I’ve been in China for a week now, in my host province: Guizhou, where I’ll be staying for another three weeks. As always, I can only feel grateful for the way I’m treated here.
The days here, between training sessions and quiet moments, leave room for thought. That’s why many of the ideas I write about tend to be born in this part of the world. I’m also convinced that the drastic—almost total—reduction in carbohydrates and ultra-processed food (though I’m not a big fan of it even back home) helps keep the mind lighter, more alert.
When people talk about high performance, most tend to define it by what the athlete does during training: how much they work, how many hours they put in, how many calories they burn, what kind of winning mindset they have…
But I prefer to look at the athlete when they’re not training. At the person who lives between sessions. Because I believe that’s where a deeper layer of performance lies—both athletic and human.
A true high-performance athlete isn’t just someone who trains a lot or trains well with the aim of performing in competition. They’re someone whose whole life revolves around training and competing. Their free time isn’t really “free”; it’s time devoted to recovery, preparation, sharpening body and mind for what comes next. Rest isn’t an escape—it’s part of the plan.
We often mistake high performance for doing a lot, or for doing everything with intensity. But I believe the essence lies elsewhere: high performance is born when everything else in life is structured in service of performing well at the right moment. That’s the difference.

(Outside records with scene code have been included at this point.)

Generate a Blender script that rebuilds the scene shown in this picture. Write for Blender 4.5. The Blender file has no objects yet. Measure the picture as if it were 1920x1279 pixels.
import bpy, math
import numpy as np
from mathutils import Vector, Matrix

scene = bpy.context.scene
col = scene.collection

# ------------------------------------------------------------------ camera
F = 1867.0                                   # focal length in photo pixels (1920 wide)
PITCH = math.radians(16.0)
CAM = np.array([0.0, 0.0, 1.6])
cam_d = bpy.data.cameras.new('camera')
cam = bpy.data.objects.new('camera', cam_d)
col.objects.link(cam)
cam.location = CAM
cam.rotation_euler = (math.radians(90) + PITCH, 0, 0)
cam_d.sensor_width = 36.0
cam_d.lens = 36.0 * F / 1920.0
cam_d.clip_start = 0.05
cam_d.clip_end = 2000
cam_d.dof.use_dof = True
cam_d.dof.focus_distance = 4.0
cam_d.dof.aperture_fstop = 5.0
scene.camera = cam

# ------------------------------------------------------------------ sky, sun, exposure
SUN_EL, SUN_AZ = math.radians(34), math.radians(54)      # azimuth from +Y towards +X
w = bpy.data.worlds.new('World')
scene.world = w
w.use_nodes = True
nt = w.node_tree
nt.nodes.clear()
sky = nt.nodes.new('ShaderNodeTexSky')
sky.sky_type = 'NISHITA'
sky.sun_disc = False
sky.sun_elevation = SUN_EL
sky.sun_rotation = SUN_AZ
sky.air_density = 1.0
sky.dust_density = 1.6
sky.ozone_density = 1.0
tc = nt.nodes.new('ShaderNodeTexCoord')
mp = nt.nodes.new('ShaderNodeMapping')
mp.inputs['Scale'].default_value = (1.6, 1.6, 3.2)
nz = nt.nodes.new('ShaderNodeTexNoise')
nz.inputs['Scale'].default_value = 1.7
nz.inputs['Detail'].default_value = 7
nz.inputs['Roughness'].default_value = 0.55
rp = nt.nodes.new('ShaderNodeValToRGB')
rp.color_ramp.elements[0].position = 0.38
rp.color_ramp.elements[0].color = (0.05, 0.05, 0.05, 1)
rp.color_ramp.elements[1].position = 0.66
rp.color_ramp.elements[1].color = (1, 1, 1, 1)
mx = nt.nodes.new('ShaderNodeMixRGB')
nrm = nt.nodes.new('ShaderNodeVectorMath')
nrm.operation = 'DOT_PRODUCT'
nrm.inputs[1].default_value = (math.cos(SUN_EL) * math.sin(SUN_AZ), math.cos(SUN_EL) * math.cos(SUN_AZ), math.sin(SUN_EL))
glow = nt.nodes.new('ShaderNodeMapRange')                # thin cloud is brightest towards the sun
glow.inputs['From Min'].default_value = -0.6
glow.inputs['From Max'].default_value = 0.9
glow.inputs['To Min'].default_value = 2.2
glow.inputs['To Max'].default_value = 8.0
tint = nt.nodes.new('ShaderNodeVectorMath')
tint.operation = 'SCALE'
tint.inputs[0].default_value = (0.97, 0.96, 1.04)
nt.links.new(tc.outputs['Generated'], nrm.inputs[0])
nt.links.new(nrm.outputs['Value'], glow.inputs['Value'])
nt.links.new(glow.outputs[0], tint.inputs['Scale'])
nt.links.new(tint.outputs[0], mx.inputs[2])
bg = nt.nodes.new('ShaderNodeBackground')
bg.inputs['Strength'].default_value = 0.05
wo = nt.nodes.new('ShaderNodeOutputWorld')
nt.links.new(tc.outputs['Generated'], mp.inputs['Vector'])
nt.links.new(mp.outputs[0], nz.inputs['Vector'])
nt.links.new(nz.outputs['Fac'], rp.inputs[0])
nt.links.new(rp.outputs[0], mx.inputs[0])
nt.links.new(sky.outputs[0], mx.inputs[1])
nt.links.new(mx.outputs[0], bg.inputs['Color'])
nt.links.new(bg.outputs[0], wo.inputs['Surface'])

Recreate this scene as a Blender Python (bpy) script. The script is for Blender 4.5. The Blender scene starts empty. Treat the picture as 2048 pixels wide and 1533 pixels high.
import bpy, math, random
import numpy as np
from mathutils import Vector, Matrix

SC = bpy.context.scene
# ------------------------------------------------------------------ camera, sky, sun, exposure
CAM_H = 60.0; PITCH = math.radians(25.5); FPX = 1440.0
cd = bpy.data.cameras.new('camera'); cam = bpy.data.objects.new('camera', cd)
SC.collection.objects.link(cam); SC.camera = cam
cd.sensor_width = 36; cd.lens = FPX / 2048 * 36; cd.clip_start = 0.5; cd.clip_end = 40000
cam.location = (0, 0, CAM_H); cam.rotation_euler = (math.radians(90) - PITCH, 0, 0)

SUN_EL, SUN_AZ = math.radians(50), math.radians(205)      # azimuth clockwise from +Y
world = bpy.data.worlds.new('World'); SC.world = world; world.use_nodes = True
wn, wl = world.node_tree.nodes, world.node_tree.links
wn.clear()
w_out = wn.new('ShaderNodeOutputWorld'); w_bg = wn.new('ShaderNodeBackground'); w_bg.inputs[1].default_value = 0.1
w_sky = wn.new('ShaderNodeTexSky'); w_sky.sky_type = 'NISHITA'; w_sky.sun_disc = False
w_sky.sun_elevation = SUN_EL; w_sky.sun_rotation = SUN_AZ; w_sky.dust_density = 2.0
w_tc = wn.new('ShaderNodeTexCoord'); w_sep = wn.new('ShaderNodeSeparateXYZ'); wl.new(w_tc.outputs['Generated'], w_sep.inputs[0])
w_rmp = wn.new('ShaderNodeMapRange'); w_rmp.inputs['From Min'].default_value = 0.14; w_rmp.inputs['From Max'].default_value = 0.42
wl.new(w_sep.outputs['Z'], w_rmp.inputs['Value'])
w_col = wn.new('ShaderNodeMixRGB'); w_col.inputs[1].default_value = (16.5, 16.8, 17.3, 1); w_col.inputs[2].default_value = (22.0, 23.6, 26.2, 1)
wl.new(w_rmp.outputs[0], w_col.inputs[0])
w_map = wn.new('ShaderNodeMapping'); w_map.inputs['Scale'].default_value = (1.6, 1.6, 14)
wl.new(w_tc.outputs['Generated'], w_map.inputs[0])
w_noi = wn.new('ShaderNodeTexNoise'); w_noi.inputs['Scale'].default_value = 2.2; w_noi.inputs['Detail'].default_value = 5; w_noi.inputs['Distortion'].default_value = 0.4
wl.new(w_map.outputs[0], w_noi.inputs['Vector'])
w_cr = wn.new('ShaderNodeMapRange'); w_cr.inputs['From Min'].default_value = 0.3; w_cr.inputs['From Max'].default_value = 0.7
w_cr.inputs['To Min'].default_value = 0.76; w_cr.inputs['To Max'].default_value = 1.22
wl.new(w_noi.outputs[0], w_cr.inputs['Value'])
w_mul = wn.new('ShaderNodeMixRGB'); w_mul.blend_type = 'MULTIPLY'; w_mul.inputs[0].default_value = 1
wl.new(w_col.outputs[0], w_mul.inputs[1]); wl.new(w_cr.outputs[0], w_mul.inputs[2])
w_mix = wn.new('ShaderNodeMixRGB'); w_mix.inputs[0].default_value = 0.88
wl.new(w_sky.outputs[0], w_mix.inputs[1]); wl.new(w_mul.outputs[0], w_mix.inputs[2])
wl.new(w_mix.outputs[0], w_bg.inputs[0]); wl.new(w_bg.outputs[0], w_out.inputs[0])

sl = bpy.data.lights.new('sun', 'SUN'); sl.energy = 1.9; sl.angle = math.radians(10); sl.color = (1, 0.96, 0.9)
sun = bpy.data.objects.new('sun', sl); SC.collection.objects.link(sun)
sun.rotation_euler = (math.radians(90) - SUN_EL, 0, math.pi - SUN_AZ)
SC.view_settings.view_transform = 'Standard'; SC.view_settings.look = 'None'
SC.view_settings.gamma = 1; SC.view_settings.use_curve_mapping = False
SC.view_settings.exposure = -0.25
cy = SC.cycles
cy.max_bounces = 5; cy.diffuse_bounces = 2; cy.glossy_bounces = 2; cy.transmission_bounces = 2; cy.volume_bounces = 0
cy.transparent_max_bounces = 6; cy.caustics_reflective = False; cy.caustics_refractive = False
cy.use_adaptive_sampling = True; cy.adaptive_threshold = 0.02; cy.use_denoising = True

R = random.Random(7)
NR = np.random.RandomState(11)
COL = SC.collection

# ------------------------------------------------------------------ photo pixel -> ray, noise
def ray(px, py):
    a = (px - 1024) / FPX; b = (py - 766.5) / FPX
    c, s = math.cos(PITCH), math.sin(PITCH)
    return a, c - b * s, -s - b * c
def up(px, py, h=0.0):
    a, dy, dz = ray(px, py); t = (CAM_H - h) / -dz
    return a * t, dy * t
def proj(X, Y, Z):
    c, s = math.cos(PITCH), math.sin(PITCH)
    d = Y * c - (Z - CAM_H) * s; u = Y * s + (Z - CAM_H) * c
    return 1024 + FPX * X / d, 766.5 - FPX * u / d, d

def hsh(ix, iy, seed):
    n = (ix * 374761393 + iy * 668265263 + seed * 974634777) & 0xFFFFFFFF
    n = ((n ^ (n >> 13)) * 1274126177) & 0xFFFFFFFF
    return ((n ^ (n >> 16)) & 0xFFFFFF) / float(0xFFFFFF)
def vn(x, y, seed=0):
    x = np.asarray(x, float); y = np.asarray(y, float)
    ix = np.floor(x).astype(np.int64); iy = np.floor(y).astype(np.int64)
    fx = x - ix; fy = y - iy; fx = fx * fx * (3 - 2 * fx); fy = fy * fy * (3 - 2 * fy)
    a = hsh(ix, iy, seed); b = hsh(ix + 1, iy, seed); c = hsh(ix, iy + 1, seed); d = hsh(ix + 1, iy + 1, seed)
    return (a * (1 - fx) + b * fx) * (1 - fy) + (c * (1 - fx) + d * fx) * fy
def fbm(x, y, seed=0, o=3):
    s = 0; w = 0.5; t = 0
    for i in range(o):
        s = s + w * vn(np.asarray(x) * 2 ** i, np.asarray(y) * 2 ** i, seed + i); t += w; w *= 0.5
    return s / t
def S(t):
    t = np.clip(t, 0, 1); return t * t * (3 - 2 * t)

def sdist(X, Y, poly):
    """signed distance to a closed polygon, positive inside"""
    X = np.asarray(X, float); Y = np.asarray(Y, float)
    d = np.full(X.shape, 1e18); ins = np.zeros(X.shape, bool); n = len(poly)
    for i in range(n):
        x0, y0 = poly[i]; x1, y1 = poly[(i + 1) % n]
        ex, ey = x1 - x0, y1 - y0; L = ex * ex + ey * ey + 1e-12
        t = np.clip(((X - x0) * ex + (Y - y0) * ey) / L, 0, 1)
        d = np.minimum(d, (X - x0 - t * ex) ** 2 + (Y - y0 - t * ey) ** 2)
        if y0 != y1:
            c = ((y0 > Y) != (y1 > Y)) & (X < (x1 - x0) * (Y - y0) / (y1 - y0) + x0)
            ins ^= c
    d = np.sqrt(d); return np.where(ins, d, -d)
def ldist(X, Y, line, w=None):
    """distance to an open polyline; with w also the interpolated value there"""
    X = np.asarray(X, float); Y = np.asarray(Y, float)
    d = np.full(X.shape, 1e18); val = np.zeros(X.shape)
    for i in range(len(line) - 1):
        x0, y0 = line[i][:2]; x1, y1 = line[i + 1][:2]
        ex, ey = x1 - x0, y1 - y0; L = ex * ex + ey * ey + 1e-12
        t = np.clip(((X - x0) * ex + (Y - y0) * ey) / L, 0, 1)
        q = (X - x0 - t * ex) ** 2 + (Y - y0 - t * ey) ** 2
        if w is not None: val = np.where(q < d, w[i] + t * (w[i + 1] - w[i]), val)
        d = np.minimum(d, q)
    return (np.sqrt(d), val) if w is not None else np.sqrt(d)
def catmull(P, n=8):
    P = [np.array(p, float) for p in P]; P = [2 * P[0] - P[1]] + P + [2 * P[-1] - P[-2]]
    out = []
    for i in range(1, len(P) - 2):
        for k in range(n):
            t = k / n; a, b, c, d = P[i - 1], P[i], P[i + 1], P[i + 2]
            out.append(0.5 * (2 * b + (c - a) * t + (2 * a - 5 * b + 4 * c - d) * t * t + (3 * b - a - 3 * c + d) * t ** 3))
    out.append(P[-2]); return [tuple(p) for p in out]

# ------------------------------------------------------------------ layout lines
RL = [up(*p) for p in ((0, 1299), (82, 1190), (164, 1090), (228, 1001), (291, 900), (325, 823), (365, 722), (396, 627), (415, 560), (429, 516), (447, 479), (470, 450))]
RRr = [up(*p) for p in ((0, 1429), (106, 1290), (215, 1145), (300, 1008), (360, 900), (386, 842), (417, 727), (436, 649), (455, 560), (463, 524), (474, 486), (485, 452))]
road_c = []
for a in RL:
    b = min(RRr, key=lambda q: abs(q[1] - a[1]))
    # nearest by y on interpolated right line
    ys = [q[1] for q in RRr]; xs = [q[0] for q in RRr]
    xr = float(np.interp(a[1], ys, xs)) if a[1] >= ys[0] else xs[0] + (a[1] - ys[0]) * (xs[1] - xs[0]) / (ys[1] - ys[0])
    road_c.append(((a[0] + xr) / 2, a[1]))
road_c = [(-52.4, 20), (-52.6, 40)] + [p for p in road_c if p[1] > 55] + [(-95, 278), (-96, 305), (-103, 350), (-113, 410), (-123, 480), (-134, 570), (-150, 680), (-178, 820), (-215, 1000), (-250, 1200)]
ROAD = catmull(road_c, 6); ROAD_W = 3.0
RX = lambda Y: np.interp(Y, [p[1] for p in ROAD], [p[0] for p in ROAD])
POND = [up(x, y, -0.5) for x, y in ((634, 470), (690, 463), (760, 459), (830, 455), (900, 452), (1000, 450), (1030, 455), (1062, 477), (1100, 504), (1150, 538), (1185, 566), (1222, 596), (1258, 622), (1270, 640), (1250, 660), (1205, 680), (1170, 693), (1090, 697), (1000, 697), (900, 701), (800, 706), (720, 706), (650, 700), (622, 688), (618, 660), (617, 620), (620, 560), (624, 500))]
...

No, elite athletes aren’t who they are because they “do more” than the average worker—a comparison I often hear from people who don’t understand this world (and who lack the ability to grasp it). They are who they are because the rest of their life is almost strategically designed to allow them to give their best when it matters most.
That’s why I believe there are also high-performance people, even outside of sport. Not because they’re constantly busy, but because their whole life is oriented toward doing what they do with excellence. People who commit to each action—not out of anxiety, but out of a deep desire for their next decision, their next gesture, to rise to the occasion.
From here, I salute all those who have chosen to commit their “self” to whatever they want to do better.